New zero-trust architectures address a core difficulty of the previous, access-based VPN idea – namely, that authentication is a one-time affair that unlocks access to all authorised resources.

This idea may work in closed corporate networks, but in the cloud arena myriad authentication mechanisms, network architectures, and widely distributed applications and data had outmanoeuvred the capabilities of point-to-point encrypted connections.

A zero-trust model replaces this model, forcing every connected element – whether a user, application, infrastructure component, remote site, or device – to authenticate itself to the network on a regular basis.

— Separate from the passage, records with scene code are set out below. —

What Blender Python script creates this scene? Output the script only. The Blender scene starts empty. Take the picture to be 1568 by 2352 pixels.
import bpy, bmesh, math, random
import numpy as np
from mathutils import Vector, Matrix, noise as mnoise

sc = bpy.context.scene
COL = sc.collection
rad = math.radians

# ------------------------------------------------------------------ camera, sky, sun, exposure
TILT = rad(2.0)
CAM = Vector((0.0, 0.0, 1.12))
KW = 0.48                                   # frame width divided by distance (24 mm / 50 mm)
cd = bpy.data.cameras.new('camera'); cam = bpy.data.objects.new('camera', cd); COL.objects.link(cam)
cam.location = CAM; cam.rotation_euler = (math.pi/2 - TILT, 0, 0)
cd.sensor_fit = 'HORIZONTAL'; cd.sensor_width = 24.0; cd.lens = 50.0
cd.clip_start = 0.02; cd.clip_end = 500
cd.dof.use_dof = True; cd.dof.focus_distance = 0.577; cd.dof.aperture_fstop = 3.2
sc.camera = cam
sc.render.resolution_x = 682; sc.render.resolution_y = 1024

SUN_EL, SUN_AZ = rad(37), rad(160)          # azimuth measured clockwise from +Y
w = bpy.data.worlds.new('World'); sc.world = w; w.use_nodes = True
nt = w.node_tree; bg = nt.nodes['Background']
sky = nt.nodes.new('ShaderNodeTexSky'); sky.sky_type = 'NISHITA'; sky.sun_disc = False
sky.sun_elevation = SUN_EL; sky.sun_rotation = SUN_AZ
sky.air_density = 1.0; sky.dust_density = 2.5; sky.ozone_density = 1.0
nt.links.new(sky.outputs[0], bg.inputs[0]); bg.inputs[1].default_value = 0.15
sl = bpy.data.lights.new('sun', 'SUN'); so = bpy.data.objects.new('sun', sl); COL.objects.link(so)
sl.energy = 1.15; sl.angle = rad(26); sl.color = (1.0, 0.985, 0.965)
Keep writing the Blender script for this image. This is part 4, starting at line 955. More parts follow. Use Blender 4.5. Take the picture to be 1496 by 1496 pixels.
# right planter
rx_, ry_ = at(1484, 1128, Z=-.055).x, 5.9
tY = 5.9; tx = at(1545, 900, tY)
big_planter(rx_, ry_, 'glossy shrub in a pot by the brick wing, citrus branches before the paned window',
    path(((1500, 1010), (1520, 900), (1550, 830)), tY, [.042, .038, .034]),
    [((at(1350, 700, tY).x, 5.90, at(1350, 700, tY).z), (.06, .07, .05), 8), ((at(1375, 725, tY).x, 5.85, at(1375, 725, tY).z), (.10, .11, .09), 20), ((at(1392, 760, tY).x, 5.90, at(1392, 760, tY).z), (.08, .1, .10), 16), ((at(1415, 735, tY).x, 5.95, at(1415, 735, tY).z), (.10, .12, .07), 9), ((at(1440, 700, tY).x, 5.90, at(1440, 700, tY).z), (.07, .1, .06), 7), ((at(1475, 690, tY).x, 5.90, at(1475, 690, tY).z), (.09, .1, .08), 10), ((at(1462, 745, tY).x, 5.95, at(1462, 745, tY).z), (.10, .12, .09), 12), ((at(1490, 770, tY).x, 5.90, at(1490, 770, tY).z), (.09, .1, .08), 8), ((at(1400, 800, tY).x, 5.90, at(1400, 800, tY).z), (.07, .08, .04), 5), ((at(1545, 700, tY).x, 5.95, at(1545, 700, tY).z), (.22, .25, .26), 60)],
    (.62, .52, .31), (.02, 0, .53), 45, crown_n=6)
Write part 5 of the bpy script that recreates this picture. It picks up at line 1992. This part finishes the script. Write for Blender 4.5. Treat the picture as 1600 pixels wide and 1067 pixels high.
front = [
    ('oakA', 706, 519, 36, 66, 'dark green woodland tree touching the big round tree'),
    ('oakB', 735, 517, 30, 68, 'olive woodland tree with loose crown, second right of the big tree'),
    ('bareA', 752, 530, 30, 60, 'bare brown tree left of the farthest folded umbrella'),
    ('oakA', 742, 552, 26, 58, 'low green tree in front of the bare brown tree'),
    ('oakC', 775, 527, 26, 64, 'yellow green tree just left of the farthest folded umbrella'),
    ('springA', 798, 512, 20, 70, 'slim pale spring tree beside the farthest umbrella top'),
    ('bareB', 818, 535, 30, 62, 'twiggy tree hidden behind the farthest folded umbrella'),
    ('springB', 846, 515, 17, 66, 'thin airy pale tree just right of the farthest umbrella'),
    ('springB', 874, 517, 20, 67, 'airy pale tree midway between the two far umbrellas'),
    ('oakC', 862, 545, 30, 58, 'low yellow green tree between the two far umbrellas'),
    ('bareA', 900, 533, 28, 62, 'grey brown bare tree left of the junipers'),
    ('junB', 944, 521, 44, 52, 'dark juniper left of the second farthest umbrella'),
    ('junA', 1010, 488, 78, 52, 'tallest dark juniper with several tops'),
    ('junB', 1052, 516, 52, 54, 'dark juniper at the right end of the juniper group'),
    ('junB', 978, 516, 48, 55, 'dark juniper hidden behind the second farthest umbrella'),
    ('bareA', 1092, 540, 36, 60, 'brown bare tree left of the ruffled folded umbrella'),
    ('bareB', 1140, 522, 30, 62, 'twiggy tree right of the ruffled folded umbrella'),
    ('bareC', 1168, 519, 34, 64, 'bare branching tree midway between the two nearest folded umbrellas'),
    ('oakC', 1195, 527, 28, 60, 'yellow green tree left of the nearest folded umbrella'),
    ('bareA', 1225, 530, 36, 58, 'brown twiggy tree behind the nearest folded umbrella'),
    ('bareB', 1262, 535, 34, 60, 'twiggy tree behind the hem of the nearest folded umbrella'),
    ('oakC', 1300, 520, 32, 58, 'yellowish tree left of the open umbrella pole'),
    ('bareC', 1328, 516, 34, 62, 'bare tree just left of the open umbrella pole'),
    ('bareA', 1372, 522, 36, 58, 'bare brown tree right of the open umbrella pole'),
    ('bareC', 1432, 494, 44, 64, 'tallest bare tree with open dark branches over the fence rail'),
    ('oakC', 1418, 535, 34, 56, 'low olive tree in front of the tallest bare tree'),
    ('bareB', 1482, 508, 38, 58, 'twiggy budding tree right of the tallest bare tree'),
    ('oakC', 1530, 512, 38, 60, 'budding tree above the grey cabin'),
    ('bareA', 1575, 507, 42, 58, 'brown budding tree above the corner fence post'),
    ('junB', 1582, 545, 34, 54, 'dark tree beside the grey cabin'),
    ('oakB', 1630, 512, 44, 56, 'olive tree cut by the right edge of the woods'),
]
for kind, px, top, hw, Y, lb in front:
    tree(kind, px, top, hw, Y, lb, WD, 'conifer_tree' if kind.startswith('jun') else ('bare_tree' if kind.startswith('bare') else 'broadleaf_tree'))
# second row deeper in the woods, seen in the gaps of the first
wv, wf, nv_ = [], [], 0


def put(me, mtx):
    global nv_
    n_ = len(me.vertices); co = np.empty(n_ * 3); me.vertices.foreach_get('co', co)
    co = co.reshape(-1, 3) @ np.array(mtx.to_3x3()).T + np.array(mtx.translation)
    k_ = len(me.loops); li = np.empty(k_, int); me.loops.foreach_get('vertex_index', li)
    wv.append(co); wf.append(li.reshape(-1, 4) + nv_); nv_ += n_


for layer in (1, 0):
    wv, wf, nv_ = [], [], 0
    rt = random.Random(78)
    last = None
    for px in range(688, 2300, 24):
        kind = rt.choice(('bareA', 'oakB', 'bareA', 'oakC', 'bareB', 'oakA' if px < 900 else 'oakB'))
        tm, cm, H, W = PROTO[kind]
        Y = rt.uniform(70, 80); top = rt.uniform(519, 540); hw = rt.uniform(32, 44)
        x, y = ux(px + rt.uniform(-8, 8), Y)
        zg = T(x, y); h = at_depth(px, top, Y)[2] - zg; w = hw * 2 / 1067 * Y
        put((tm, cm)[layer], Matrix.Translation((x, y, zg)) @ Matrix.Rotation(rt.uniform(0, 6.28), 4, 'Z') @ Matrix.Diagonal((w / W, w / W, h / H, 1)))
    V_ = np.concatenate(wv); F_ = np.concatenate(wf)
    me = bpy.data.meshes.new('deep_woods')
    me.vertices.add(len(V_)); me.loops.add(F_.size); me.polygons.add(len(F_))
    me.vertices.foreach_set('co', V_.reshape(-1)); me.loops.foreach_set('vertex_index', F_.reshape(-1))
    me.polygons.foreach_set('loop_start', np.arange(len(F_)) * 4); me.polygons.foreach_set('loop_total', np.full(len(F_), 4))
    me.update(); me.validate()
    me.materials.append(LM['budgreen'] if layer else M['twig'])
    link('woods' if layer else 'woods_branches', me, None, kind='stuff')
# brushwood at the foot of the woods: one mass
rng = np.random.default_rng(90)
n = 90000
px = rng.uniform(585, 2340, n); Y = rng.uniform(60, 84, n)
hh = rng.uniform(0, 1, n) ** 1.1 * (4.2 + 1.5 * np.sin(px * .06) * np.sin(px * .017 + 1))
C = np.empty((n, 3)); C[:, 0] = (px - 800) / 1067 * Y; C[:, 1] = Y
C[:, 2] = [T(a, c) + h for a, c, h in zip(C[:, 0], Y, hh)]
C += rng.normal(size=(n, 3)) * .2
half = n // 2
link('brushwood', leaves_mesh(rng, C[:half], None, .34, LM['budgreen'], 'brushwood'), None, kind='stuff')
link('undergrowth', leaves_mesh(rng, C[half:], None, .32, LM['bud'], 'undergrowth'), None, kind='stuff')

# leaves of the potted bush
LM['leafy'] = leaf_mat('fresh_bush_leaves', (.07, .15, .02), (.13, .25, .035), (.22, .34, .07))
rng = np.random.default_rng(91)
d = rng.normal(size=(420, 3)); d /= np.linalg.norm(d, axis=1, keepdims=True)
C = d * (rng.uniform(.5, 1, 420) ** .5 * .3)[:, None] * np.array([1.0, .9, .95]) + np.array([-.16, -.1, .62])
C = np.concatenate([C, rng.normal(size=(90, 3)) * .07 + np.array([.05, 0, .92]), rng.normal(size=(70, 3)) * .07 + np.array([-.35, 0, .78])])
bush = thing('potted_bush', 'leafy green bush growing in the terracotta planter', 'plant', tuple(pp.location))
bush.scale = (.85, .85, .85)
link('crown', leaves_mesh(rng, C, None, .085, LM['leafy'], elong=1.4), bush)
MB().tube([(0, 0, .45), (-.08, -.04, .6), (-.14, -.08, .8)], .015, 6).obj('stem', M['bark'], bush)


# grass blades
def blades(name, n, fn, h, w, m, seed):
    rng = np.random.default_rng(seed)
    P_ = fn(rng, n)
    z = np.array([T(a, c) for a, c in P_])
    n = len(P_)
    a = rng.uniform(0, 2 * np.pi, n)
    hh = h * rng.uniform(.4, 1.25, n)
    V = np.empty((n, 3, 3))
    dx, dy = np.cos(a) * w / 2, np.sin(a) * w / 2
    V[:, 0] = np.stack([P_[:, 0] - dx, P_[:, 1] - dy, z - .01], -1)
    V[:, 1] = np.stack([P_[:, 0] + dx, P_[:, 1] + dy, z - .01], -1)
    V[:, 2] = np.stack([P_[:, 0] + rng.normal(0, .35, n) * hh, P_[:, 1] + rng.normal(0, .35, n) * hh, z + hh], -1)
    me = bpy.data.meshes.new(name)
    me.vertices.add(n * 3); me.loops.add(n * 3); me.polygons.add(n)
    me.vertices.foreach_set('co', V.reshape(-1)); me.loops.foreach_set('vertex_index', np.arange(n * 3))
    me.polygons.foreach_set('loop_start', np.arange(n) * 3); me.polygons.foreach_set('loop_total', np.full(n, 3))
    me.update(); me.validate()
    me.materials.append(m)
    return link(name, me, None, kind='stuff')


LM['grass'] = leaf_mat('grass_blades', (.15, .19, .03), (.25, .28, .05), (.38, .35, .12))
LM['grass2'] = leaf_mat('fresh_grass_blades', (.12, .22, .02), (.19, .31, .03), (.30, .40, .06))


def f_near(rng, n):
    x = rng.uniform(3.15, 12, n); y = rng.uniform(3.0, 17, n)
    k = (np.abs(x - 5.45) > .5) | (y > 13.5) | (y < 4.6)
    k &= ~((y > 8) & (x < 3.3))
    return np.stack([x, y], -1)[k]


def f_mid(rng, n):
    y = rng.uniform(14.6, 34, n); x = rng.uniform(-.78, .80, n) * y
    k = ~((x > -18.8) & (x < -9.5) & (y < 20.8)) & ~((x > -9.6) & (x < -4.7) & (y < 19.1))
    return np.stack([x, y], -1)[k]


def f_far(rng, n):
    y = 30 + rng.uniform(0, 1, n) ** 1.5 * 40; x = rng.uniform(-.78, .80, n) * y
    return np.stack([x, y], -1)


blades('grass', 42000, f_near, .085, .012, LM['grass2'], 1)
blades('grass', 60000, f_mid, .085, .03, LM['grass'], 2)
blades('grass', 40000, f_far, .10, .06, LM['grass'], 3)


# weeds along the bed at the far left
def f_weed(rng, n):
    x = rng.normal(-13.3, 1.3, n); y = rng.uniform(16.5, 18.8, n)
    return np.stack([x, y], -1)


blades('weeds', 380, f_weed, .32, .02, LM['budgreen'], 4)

“In today’s world, you need to connect a user from everywhere to an application that can be anywhere,” Lorenzin explained. “And when you think about granting access, you want to be able to know not only who the user is, but why they need access.”

This model will be enabled by a software-defined perimeter (SDP) in which access rights are controlled through policies that can be easily updated and propagated across both on-premises and cloud environments. SDP architectures can also integrate other device-provided authentication factors, such as the location of the device in question.

Since no device is given free rein to access network resources, Lorenzin explained, the zero-trust model is intrinsically both more flexible and more secure than point-to-point architectures – and this, among other benefits, eliminates the possibility of lateral movement on which attackers routinely depend to explore infiltrated networks.

“The perimeter has always been the thing around the edge of your network,” she said, “but the perimeter is the wrong place to focus for security. An SDP allows for application-based microsegmentation where the perimeter is applied at the user and application level, rather than at the network level.”

Poor control over internal access between applications facilitates attacks such as the ongoing compromise of Germany’s government IT network, which has been reportedly linked to Russia’s GRU military intelligence agency. That attack was, by reports, first detected in December but was still ongoing as of the beginning of March.

Despite the recognition that a zero-trust network can reset the security bar, however, “most companies today aren’t ready to go fully to zero-trust,” Lorenzin said. “They’re still trying to solve the remote access use case, the cloud application use case, and the M&A use case.”

Switching authentication infrastructure in midstream is intrinsically difficult, particularly because standards are still evolving and ubiquitous zero-trust networking requires broad adherence to a suitable standard.

The increasingly capable SAML (Security Assertion Markup Language) was streamlining the exchange of endpoint information, but its application across different vendors and products still needed to be standardised before it could become an enabler for zero-trust cloud and on-premises environments.

“Standards are written to enable a technical use case,” Lorenzin said, “but you can’t just write a standard and throw it over the wall and expect people to know how to use it. SAML will be a good start.”

In the meantime, some companies were using the occasion of their cloud migration to lay plans for an authentication overhaul built around zero-trust concepts, with SDP technologies as the enabler and enforcer. But it’s not a change that will come overnight, Lorenzin warned.

“We are well on the path of solving today’s problems with the software-defined perimeter,” she said, “but it’s going to be 3 to 5 years before SDP solutions really start to be leveraged to their full power.”

“This will be something adopted because it solves the problem of the endpoint being unsecurable and the user always being the weak link; having something that’s flexible enough to serve both use cases is critical, and that will differentiate success from failure.”